The buyer actions are plotted against the sales cycle duration on the x-axis, and the time and complexity or amount of time and investment from the vendor and customer is on the y-axis.

As we overlay 9-box on the buyer’s journey, it’s important to recognize the most intense and focused customer engagement occurs during the evaluation stage.

This is where the real magic happens—the aha moments.

Think of aha moments as inflection points. They determine whether the deal is won or lost.

When the buyer’s emotions are triggered, their eyes dilate, and they envision a better future with your solution.

These are clear turning points when prospects morph from skeptical buyer to vendor co-conspirator, helping you to win over the buying committee.

Step 3: Map 9-Box to the Buyer’s Journey and Team Roles

You want to look at how you can construct full cycle revenue plays by mapping 9-box to the buyer’s journey and relevant team roles.

You’ll need to define your business objectives for the revenue play first.

  • What are we trying to achieve with this revenue play? Is it acquisition, expansion, or retention?

Collaborate with AEs and SEs and Customer Success to define what the gold standard is you’re trying to achieve with this play.

And not only that but how can you create a great customer and employee experience?

A key question to ask the team is:

  • What roles, actions, narratives, assets, and enablement are needed to put this together?

Those things will be the essential building blocks for your revenue play.

Step 4: Translate and Use Those Building Blocks to Assemble Revenue Plays

Now, the job is to create your inventory of revenue play building blocks.

Start by aligning with your team on the outcomes you’re trying to achieve at each stage.

For example, in the discovery phase, one of the shared outcomes could be to identify and qualify the buyer’s use case and tech stack.

You also want to define input and output metrics needed to measure the health and performance of the deal at each stage.

  • Input metrics could be number of demos
  • Output metrics could be conversion of those demos

Within each swim lane in the image above, you want to create well-defined actions that serve as a common language to ensure everyone speaks the same play page.

You’re building out these building blocks and informing these plays to:

  1. Create a rinse-and-repeat approach for aligning GTM functions
  2. Instill intentionality in your teams
  3. Gain agreement on what the gold standard is for what you’re trying to achieve
  4. Win more deals
  5. Create a great customer and employee experience.

Those are the basics of this approach to selling to B2B Enterprise customers in a repeatable way.

Key Takeaways

These revenue plays are not set in stone.
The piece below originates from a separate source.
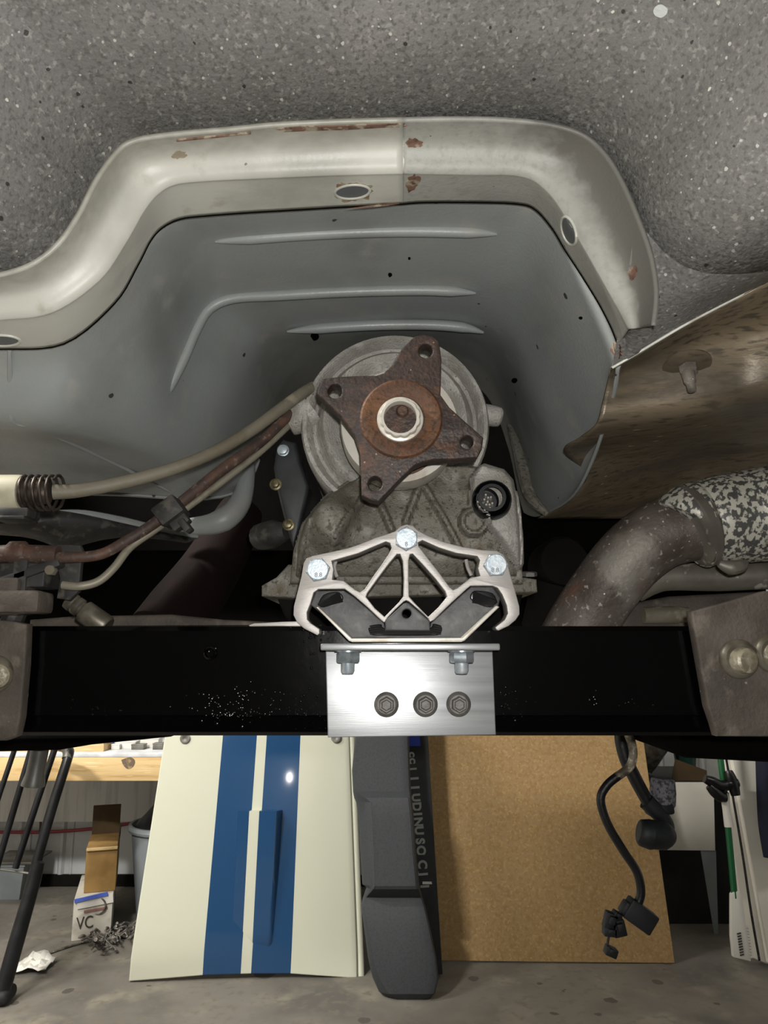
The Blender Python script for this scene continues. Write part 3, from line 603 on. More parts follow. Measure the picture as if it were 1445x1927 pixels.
for q in range(4):
    a = Z7([(490, 690+q*13), (540, 684+q*13), (580, 706+q*7), (700, 716+q*5), (840, 706+q*7), (870, 684+q*13), (910, 690+q*13)]); m.tube([P(*z, YM+.0005) for z in a], .0011, 8)
link('rubber_crease', m.me(), M['black_rubber'], mt)
crad0 = Z7([(172, 575), (185, 572), (382, 757), (1035, 754), (1240, 565), (1256, 572), (1050, 772), (1030, 780), (385, 780), (365, 772)])
crad = [(772+(x-772)*1.0, y) for x, y in crad0]
link('cradle', plate_mesh(crad, [], YM-.012, .03, .0008), M['bare_steel'], mt)
for pts in ([(632, 1056), (629, 1068), (634, 1086)], [(877, 1053), (880, 1068), (887, 1083)]):
    link('boss_edge', MB().tube([P(x, y, YM+.013) for x, y in pts], .0016, 8).me(), M['machined'], mt)
link('thin_spur', plate_mesh([(468, 1177), (478, 1173), (500, 1172), (530, 1170), (566, 1169), (566, 1179), (520, 1178.5), (470, 1179)], [], YM+.004, .004, .0006), M['machined'], mt)

# ================================================================ ANGLE BRACKET ON THE CROSSMEMBER
ab = thing('angle_bracket', 'bright brushed aluminium angle bracket on front of black crossmember', 'bracket', P(772, 1385, .6))
fp = plate_mesh([(613, 1222), (928, 1222), (933, 1383), (618, 1386)], [], .604, .0075, .0008)
def tilt(p): return p+Vector((0, -.06*(P(0, 1222, .604).z-p.z)+.05*(p.x-P(770, 1300, .604).x), 0))
for v in fp.vertices: v.co = tilt(v.co)
link('face_plate', fp, M['brushed'], ab)
YT = .566
a, b_ = P(603, 1211, YT), P(941, 1209, YT); zt = a.z; zb = P(603, 1224, YT).z
m = MB().box(((a.x+b_.x)/2, YT+.022, (zt+zb)/2), (b_.x-a.x, .044, zt-zb)); link('top_plate', m.me(bevel=.0012, seg=3), M['brushed'], ab)
for cx, ph in ((655, .3), (868.5, .25)):
    c = P(cx, 1225, .583); c.z = zb
    m = MB(); m.lathe(c, [(0, 0), (.0105, 0), (.0105, .0012), (0, .0012)], (0, 0, -1), 24)
    c2 = c+Vector((0, 0, -.0012)); m.lathe(c2, [(0, 0), (.0086, 0), (.0094, .001), (.0094, .0072), (.0086, .0082), (0, .0082)], (0, 0, -1), 6, phase=ph)
    nut = link('nut', m.me(), M['zinc_nut'], ab)
    link('stud', MB().lathe(c2, [(0, .0), (.0052, .0), (.0052, .0145), (.0042, .0165), (0, .0168)], (0, 0, -1), 18).me(), M['zinc'], nut)
for cx in (727, 800, 862.5):
    c = tilt(P(cx, 1325, .604)); m = MB()
    m.lathe(c, [(0, 0), (.0096, 0), (.0098, .001), (.0092, .0022), (.0072, .0036), (0, .0036)], (0, -1, 0), 32)
    m.lathe(c, [(.0066, .003), (.0062, .0085), (.0055, .0095), (.0045, .0095), (.0035, .0085), (0, .0085)], (0, -1, 0), 6, phase=.5)
    link('flange_bolt', m.me(), M['grey_bolt'], ab)

# ================================================================ CROSSMEMBER AND FRAME BRACKETS
cmx = thing('crossmember', 'glossy black painted square crossmember spanning the frame under the gearbox', 'crossmember', P(690, 1385, .64))
YC = .6125
xl, xr = P(-40, 1280, YC).x, P(1400, 1270, YC).x
zt, zc, zb = P(700, 1178, YC).z, P(700, 1346, YC).z, P(700, 1386, YC).z
pr = [(YC+.004, zt), (YC, zt-.004), (YC, zc), (YC+.0025, zc-.001), (YC+.004, zb+.003), (YC+.007, zb), (YC+.075, zb), (YC+.078, zb+.003), (YC+.078, zt-.003), (YC+.075, zt)]
nxs = 60
rows = [[Vector((xl+(xr-xl)*i/nxs, y, z)) for y, z in pr+pr[:1]] for i in range(nxs+1)]
m = MB().grid(rows); n = len(pr); m.add(rows[0][:-1], [tuple(range(n))]); m.add(rows[-1][:-1], [tuple(range(n))])
link('beam', m.me(merge=1e-6), M['gloss_black'], cmx, 25)
def drip(cx, cy, n, spread, seed):
    random.seed(seed); m = MB()
    for i in range(n):
        r = random.choice((.0003, .0004, .0005, .0006, .0011)); p = P(cx+random.gauss(0, spread[0]), cy+random.gauss(0, spread[1]), YC)
        m.lathe(p+Vector((0, .0004, 0)), [(r, 0), (r*.92, r*.4), (r*.6, r*.85), (0, r)], (0, -1, 0), 10)
    return m
m = drip(430, 1325, 130, (38, 18), 1); m.v += []
for q in ((560, 1330, 80, (30, 16)), (135, 1318, 10, (4, 10)), (195, 1340, 14, (18, 5)), (590, 1230, 26, (18, 26)), (960, 1320, 40, (22, 16)), (1120, 1320, 14, (8, 8)), (1200, 1325, 12, (20, 5)), (590, 1192, 70, (20, 7)), (500, 1345, 50, (60, 3))):
    mm = drip(*q, seed=int(q[0])); m.add(mm.v, mm.f)
o = link('paint_blisters', m.me(), M['blister'], cmx); o['kind'] = 'stuff'
wm = drip(396, 1229, 14, (9, 9), 5)
link('weld_spatter', wm.me(), M['blister'], cmx)['kind'] = 'stuff'
link('weld_plug', MB().lathe(P(396, 1229, YC), [(14*kf, .0), (13*kf, .002), (10*kf, .003), (8*kf, .002), (7*kf, -.002), (0, -.002)], (0, -1, 0), 22).me(), M['gloss_black'], cmx)
def fbracket(name, label, out, bolts, base):
    t = thing(name, label, 'bracket', base)
    link('plate', plate_mesh(out, [], .595, .012, .002), M['frame_steel'], t)
    for (a, b_, r, wr) in bolts:
        link('washer', MB().lathe(P(a-8, b_-3, .595), [(0, 0), (wr, 0), (wr, .002), (wr-.001, .004), (.012, .006), (0, .006)], (0, -1, 0), 32).me(), M['brass'], t)
        link('bolt', MB().lathe(P(a, b_, .589), [(r*1.05, -.004), (r*1.08, .001), (r, .006), (r*.8, .0075), (0, .0078)], (.25, -1, 0), 24).me(), M['old_bolt'], t)
    return t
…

You’ll continue to evolve, iterate, and improve them as you talk to customers, launch new features, and get new customer objections and use cases.

The goal is to give you a rinse-and-repeat approach to create success at any company growth stage.

The four steps are:

  1. Creating a teaming mindset around a common goal.
  2. Using 9-box to create aha moments and craft a buying vision.
  3. Mapping 9-box to the buyer’s journey and team roles.
  4. Translating and using those building blocks to assemble repeatable revenue plays.